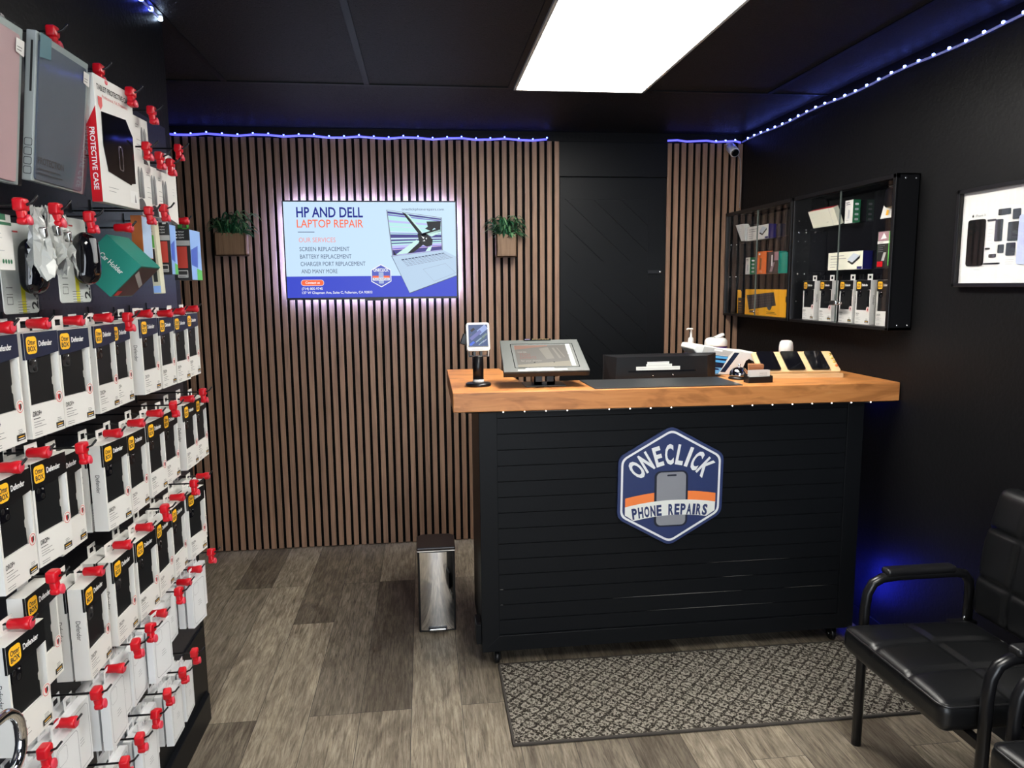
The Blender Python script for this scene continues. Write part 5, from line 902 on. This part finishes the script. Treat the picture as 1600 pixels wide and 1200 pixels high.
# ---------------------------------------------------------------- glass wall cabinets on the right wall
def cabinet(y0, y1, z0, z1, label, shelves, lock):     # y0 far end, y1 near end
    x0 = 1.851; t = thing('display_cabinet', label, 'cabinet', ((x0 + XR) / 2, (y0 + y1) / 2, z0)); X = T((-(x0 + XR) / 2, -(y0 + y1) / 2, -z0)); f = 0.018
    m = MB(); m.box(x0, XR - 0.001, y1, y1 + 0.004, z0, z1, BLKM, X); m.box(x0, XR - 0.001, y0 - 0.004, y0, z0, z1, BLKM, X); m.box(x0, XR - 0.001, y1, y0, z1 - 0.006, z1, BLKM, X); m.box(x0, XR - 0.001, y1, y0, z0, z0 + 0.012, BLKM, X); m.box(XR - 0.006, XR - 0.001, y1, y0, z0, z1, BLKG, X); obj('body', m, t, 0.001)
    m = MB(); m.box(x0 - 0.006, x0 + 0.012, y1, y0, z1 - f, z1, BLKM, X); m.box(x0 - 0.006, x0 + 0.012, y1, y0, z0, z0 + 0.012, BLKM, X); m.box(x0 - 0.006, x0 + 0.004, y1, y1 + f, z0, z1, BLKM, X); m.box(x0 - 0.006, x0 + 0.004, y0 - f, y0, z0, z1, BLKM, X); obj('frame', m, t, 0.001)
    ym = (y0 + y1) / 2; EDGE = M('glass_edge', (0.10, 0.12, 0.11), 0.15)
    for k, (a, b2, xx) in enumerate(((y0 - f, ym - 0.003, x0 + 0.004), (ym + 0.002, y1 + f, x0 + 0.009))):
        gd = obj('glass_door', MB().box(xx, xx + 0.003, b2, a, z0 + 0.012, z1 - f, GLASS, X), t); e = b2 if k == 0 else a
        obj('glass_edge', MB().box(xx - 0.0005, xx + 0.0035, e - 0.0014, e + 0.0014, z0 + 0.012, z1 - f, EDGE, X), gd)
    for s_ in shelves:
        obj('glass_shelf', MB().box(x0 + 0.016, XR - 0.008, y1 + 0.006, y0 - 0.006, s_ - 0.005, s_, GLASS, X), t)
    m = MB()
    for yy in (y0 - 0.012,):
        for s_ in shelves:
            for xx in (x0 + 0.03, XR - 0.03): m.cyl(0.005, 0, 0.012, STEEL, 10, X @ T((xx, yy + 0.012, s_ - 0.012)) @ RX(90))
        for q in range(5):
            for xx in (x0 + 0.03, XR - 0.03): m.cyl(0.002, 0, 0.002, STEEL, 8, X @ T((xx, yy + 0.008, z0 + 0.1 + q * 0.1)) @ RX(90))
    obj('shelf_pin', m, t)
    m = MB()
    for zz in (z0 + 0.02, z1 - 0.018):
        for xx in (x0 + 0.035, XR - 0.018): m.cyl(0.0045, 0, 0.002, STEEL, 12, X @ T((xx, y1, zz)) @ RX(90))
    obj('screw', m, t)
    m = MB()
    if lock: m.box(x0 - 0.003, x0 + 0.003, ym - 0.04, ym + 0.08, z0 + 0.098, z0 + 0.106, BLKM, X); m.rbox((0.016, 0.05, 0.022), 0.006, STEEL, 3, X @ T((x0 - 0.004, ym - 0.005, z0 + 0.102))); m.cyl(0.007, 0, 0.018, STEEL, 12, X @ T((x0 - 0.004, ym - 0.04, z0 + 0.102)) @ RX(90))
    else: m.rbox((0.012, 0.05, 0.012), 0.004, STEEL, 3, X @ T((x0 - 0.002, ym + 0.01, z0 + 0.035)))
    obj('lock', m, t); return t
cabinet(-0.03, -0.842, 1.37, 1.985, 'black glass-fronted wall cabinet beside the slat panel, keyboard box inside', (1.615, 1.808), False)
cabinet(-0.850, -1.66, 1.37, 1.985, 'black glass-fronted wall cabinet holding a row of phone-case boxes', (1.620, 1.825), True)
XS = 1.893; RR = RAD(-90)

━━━

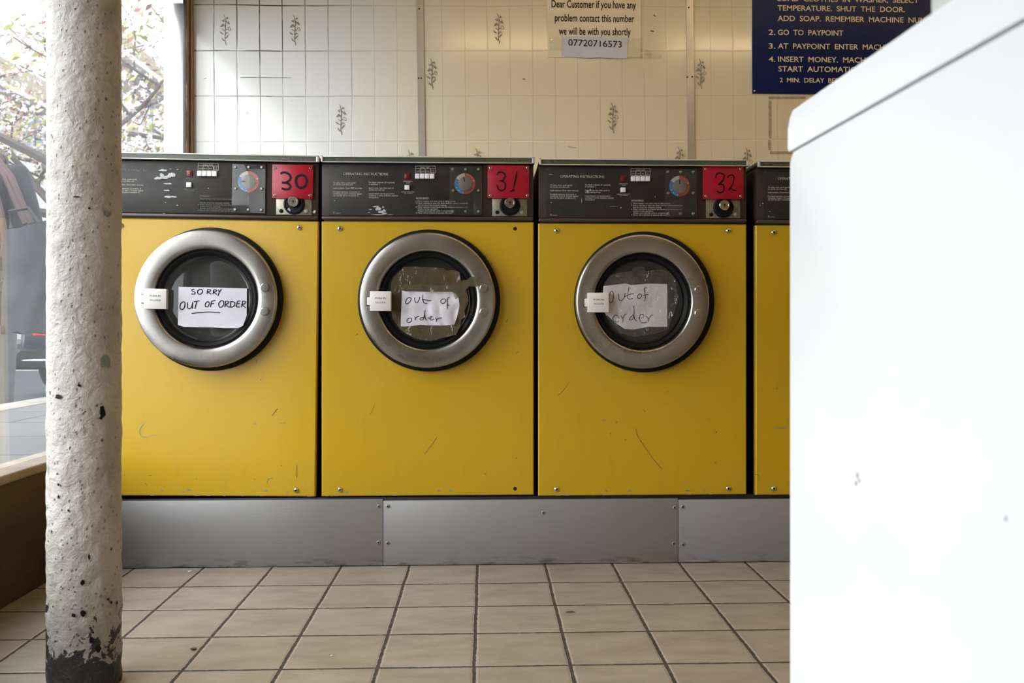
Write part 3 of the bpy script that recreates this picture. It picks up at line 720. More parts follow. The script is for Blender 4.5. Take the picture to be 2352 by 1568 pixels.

━━━

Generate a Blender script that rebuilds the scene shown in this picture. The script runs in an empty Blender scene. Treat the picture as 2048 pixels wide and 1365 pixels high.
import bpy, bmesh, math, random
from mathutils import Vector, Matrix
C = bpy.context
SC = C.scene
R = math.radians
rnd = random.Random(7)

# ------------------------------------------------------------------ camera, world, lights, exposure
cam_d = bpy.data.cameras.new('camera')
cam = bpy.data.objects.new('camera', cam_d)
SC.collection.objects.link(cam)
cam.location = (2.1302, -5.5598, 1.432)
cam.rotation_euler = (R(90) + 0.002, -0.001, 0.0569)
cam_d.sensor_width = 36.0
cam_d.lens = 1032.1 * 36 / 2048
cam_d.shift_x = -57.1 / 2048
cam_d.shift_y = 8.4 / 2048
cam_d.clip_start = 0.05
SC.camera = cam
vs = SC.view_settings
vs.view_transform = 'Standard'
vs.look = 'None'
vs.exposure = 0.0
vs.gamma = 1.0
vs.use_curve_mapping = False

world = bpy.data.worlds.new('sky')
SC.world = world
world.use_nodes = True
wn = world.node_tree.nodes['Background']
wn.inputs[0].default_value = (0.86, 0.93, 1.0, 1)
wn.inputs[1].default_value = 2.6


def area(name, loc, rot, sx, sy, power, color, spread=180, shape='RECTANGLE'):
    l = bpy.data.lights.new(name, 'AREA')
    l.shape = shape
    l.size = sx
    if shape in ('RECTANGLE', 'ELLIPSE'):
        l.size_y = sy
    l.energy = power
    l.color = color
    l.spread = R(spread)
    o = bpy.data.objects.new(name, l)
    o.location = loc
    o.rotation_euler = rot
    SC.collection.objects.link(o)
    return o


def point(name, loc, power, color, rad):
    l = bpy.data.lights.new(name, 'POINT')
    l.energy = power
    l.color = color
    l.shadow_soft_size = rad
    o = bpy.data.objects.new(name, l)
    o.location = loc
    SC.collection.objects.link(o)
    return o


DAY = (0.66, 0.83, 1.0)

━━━

* [Work required]: Only the lines from the one containing "Generate a Blender" through the one containing "rnd = random.Random(7)" are to be retyped, both boundary lines included, with no other material.

* [Output of the task]:
Generate a Blender script that rebuilds the scene shown in this picture. The script runs in an empty Blender scene. Treat the picture as 2048 pixels wide and 1365 pixels high.
import bpy, bmesh, math, random
from mathutils import Vector, Matrix
C = bpy.context
SC = C.scene
R = math.radians
rnd = random.Random(7)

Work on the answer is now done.